Sounds like the beginning of dystopian novel, doesn't it? Well, that's the conventional view, and I've read it again and again. Only last night I read this tale yet again in a new book on the topic (I'll refrain from mentioning the title pending a full review later.)

Ok, now comes the great tale of the revolution. The sixties were a time of rethinking and heightened consciousness. There were civil-rights struggles, men on the moon, fresh faces in the White House and the Vatican, and a new generation determined to bring life to this static world. They brought their guitars and folk music and the people's language to the cause of Catholic worship. Sure, the professionals didn't like it but to heck with them: the voice of the people rose up in song and wove the glorious ideals of the protest movement into the fabric of Catholic liturgical life.

Probably this entire story should be told with the background music of the Internationale.

I wasn't around back then, and you generally have to talk to people over 60 to get a sense of what was really going on. So I can't really weigh the relationship between fact and fiction in the above scenario. I do know that it is probably impossible to generalize the experience of Catholics at Mass before or after the Council. Then as now, a heterogeneity in quality prevail: some music was probably dreadful and some was great. The scenario as sketched above, however, just seems too clean and neat to me.

But the real danger of accepting this tale at face value is that it makes one completely blind to the reality of the current moment. In fact, if one follows the mainstream music publications or liturgy publications from the old-line publishers out there, one slowly begins to discern the presence of an appalling blindness about today's realities. The Pilgrimage I mention above should be big news. But I can promise you that it will received no attention at all in any of the usual venues. This is not so censorship at work but denial: what is happening today doesn't fit into the easy categories that have become dogma: the professionals vs. the people, static vs. active, silence vs. participation, English vs. Latin.

Those who are now throwing themselves into learning and singing Gregorian chant are overwhelming non-professionals. They are volunteers who are starting scholas in their parishes. They meet and sing on their own time. They earnestly learn to read neumes, pronounce the Latin, and discover the essential musical structure of the Roman Rite in hopes of making a contribution. Most of them are either not paid or are paid very little. They aren't coming to these workshops and programs thanks to anyone's expense account. They are paying their own money for tuition, materials, and hotel. This are doing this because they love it and believe it in.

Who are the professionals and the academically-trained Catholic musicians today? They are heading the well-funded organizations and managing the large publishers. They constitute the establishment that knows hardly anything at all about Gregorian chant. In fact, their livelihoods are financially linked up with the promotion of pop styles and industrial-style delivery systems. Contrast with the unfunded and truly grass-roots efforts of the chant movement around the country.

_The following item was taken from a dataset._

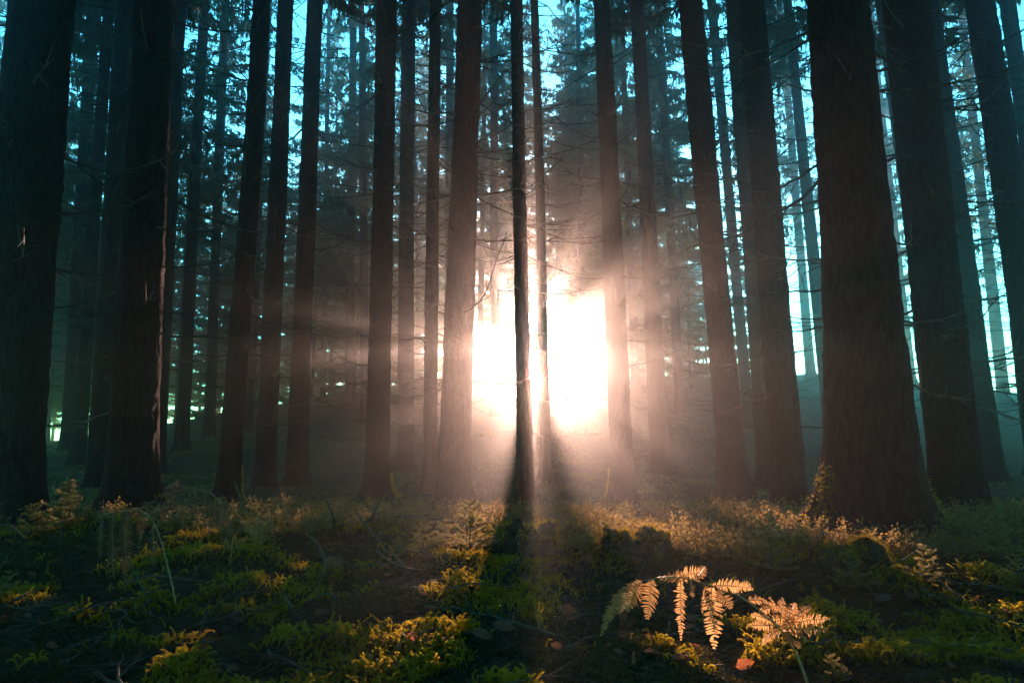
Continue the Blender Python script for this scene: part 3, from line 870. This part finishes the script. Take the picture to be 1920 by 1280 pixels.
# ------------------------------------------------------------------ ferns
def pinna(mb, P0, P1, width, sag, normal, npair, r, mat=0, narrow_base=True):
    """one side leaf of a fern: midrib with paired rounded leaflets"""
    P0 = np.array(P0); P1 = np.array(P1)
    s = np.linspace(0, 1, npair + 1)
    ax = P1 - P0; L = np.linalg.norm(ax)
    mid = P0 + ax * s[:, None] + sag[None] * (4 * s * (1 - s))[:, None] * 0.5
    T = np.gradient(mid, axis=0); T /= np.linalg.norm(T, axis=1, keepdims=True)
    n = normal / np.linalg.norm(normal)
    v, f = tube(mid, np.linspace(0.0016, 0.0006, len(mid)), 4); mb.add(v, f, 1)
    for i in range(len(s) - 1):
        u = s[i]
        w = width * (math.sin(math.pi * min(1, (u * 0.85 + 0.15))) ** 0.55) * (1 if u > .12 or not narrow_base else .7) * (1 - 0.55 * u ** 3)
        sp = L / npair
        for sd in (-1, 1):
            if r.random() < 0.04: continue
            S = np.cross(T[i], n) * sd; S /= np.linalg.norm(S) + 1e-9
            ja = .38 + r.normal(0, .13); nn = n + r.normal(0, .3, 3); d = S * math.cos(ja) + T[i] * math.sin(ja) + nn * r.uniform(-.35, .4)
            d /= np.linalg.norm(d)
            l = w * r.uniform(.85, 1.1)
            q = T[i] * sp * 0.40
            b = mid[i] + (mid[i + 1] - mid[i]) * .5
            curl = n * l * r.uniform(-.4, .15)
            a0, a1 = b - q * .8, b + q * .8
            b0, b1 = b + d * l * .35 - q, b + d * l * .35 + q
            c0, c1 = b + d * l * .72 - q * .85 + curl * .5, b + d * l * .72 + q * .8 + curl * .5
            e0 = b + d * l + curl + q * .15
            mb.add([a0, a1, b1, c1, e0, c0, b0], [(0, 1, 2, 6), (6, 2, 3, 5)], mat)
            mb.add([c0, c1, e0], [(0, 1, 2)], mat)

def fern(name, label, stem_px, depths, pinnae, mats, seed, rad=0.0042, fine=0.0072):
    """stem_px: pixels along the main stalk with their depths; each pinna: (x0,y0,d0, x1,y1,d1, width_px)"""
    r = np.random.default_rng(seed)
    S = spline([at(p[0], p[1], d) for p, d in zip(stem_px, depths)], 8)
    base = S[0].copy()
    e = empty(name, base, label, 'fern')
    mb = MB(); v, f = tube(S - base, np.linspace(rad, rad * .25, len(S)), 6); mb.add(v, f)
    mb.build('stalk', mats[1], e, smooth=True)
    for (xa, ya, da, xb, yb, db, wp) in pinnae:
        A = at(xa, ya, da) - base; B = at(xb, yb, db) - base
        L = np.linalg.norm(B - A)
        n = np.array([r.normal(0, .35), -1, 0.25 + r.normal(0, .25)])
        m = MB()
        npair = max(7, int(L / fine))
        pinna(m, A, B, wp / FPX * (da + db) / 2 * .5, np.array([0, -0.02, 0.03]) * L * 4 * r.uniform(.2, 1.2), n, npair, r)
        m.build('leaflet_frond', [mats[0], mats[1]], e)
    return e

fern('fern', 'large glowing orange fern frond arching across the lower right foreground',
     [(1524, 1310), (1508, 1262), (1488, 1215), (1464, 1180), (1427, 1146), (1385, 1116), (1335, 1098), (1280, 1083), (1225, 1084), (1180, 1096), (1150, 1128), (1133, 1175)],
     [1.95, 2.0, 2.04, 2.08, 2.12, 2.16, 2.2, 2.24, 2.27, 2.28, 2.26, 2.24],
     [(1375, 1110, 2.17, 1408, 1098, 2.3, 26), (1335, 1098, 2.2, 1412, 1104, 2.1, 30), (1305, 1090, 2.2, 1323, 1062, 2.3, 26), (1270, 1083, 2.24, 1318, 1072, 2.32, 34),
      (1290, 1085, 2.22, 1232, 1082, 2.35, 30),
      (1333, 1100, 2.2, 1339, 1216, 2.12, 44), (1345, 1105, 2.19, 1372, 1140, 2.1, 34), (1322, 1096, 2.2, 1318, 1150, 2.3, 36),
      (1276, 1086, 2.24, 1277, 1200, 2.16, 30), (1292, 1088, 2.23, 1300, 1118, 2.15, 24),
      (1222, 1084, 2.27, 1214, 1160, 2.2, 42), (1203, 1088, 2.27, 1176, 1146, 2.2, 40), (1186, 1094, 2.28, 1160, 1150, 2.35, 32),
      (1165, 1108, 2.27, 1140, 1168, 2.2, 30), (1152, 1125, 2.26, 1127, 1192, 2.2, 22), (1195, 1090, 2.28, 1158, 1112, 2.2, 24),
      (1462, 1178, 2.08, 1553, 1180, 2.0, 36), (1466, 1172, 2.08, 1556, 1160, 2.16, 34), (1468, 1182, 2.08, 1514, 1200, 1.98, 34), (1470, 1188, 2.07, 1500, 1214, 2.0, 34),
      (1455, 1170, 2.09, 1444, 1118, 2.16, 26), (1462, 1172, 2.09, 1468, 1120, 2.2, 28), (1470, 1172, 2.08, 1492, 1130, 2.15, 28), (1475, 1172, 2.08, 1520, 1135, 2.18, 30),
      (1447, 1165, 2.1, 1408, 1152, 2.05, 22), (1450, 1172, 2.09, 1404, 1172, 2.02, 24), (1458, 1180, 2.08, 1428, 1208, 2.0, 22), (1462, 1186, 2.07, 1458, 1200, 1.98, 26),
      (1425, 1145, 2.12, 1455, 1140, 2.2, 22), (1400, 1125, 2.15, 1440, 1128, 2.22, 20)],
     (M_FERN, M_FERNSTEM), 3)

fern('fern', 'withered brown fern drooping in front of the thick black left trunk',
     [(330, 1130), (318, 1075), (302, 1015), (286, 975), (262, 957), (232, 957), (205, 962), (190, 985)],
     [2.75, 2.8, 2.85, 2.9, 2.95, 3.0, 3.0, 3.0],
     [(192, 972, 3.0, 188, 1048, 2.9, 30), (212, 960, 3.0, 214, 1085, 2.95, 34), (240, 957, 3.0, 236, 1100, 3.0, 32), (268, 960, 2.95, 262, 1010, 3.1, 26),
      (288, 975, 2.9, 288, 1060, 2.85, 32), (210, 962, 3.0, 178, 975, 3.1, 26), (278, 965, 2.92, 325, 948, 2.9, 34), (262, 957, 2.95, 300, 940, 3.1, 30),
      (240, 957, 3.0, 222, 1010, 3.1, 26), (276, 965, 2.9, 258, 1030, 2.9, 26)],
     (M_FERNOLD, M_FERNSTEM), 4, 0.003, 0.0075)
fern('fern', 'pinkish-brown fern frond catching light against the foot of the thick left trunk',
     [(430, 1060), (436, 1010), (425, 960), (400, 928), (368, 916), (340, 918), (315, 940), (296, 958)],
     [3.3, 3.3, 3.3, 3.3, 3.28, 3.25, 3.2, 3.15],
     [(345, 917, 3.25, 302, 930, 3.2, 30), (360, 916, 3.27, 312, 912, 3.35, 34), (330, 925, 3.22, 306, 968, 3.15, 26), (368, 916, 3.28, 362, 968, 3.2, 30),
      (385, 920, 3.3, 384, 985, 3.25, 30), (403, 930, 3.3, 404, 992, 3.25, 30), (418, 946, 3.3, 413, 1000, 3.25, 32), (430, 975, 3.3, 424, 1030, 3.25, 26), (350, 916, 3.26, 352, 905, 3.4, 20)],
     (M_FERNOLD, M_FERNSTEM), 5, 0.003, 0.0075)
fern('fern', 'small yellowing fern in the sunlit patch right of the brown withered fern',
     [(452, 1050), (462, 1010), (480, 985), (505, 968), (520, 972)],
     [3.9, 3.9, 3.9, 3.9, 3.9],
     [(462, 1010, 3.9, 440, 1030, 3.85, 24), (470, 998, 3.9, 452, 975, 4.0, 22), (480, 985, 3.9, 478, 1022, 3.85, 24), (492, 976, 3.9, 494, 1015, 3.85, 24), (505, 968, 3.9, 510, 1000, 3.85, 22), (484, 982, 3.9, 470, 960, 3.95, 20)],
     (M_SEEDNEEDLE, M_FERNSTEM), 6, 0.0025)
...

And are they doing this because they want to make the liturgy more static? It's ridiculous. They are doing it because they would like to see the Roman Rite come back to life with artistic forms that are native to it. Can we state the terribly obvious here? Mass with four song written in 1970s and 1980s is dreadfully boring today. It is energy-draining experience to listen to dreck.

Surely there are very few people in the world who are inspired by the 1,323rd playing of fill-in-the-blank. Singing a Gloria or Sanctus from the ancient books, however, can be an incredibly thrilling and spiritually uplifting experience. Or how about a Gregorian hymn like Ave Maria following communion? Few experiences are as invigorating as that.

And are these people coming to these events in order to get people to shut up and be silent during Mass? So far as I can tell, the impulse is the exact opposite. It is enervating in the extreme to see the absurd scene of praise teams banging and strumming away while people sit in pews with long faces and periodically look at their watches. This goes on in parishes all over the country every week. Compare to the truly meaningful experience of a gathered people who have actually work time and work into learning a great piece of chant that they sing together every week.

Finally, it very well may be true that the Latin vs. English issue was a rallying point back in the 60s but today there are many editions of chant in English that are readily accessible and free for the download. They are best rendered in light actual knowledge of the Gregorian tradition. I don't see praise bands dipping into this repertoire. Nor is it necessary to learn to give a speech like Cicero in order to understand and sing the basic chants of the Mass, which the Church has repeatedly said should be known by every Catholic in the pew. I'm sorry but the campaign against Latin increasingly looks not only anti-intellectual but even anti-Catholic.

It would be nice to see some acknowledgment in old-line publications and venues of the truth of what is actually happening at the grass roots. But so long as the old intellectual paradigms remain, they can't see that the ground is shifting beneath their feet. It very well maybe true that today there is a tension between the people and the trained elites but the what each side is seeking is the reverse of the tale we've heard a thousand times.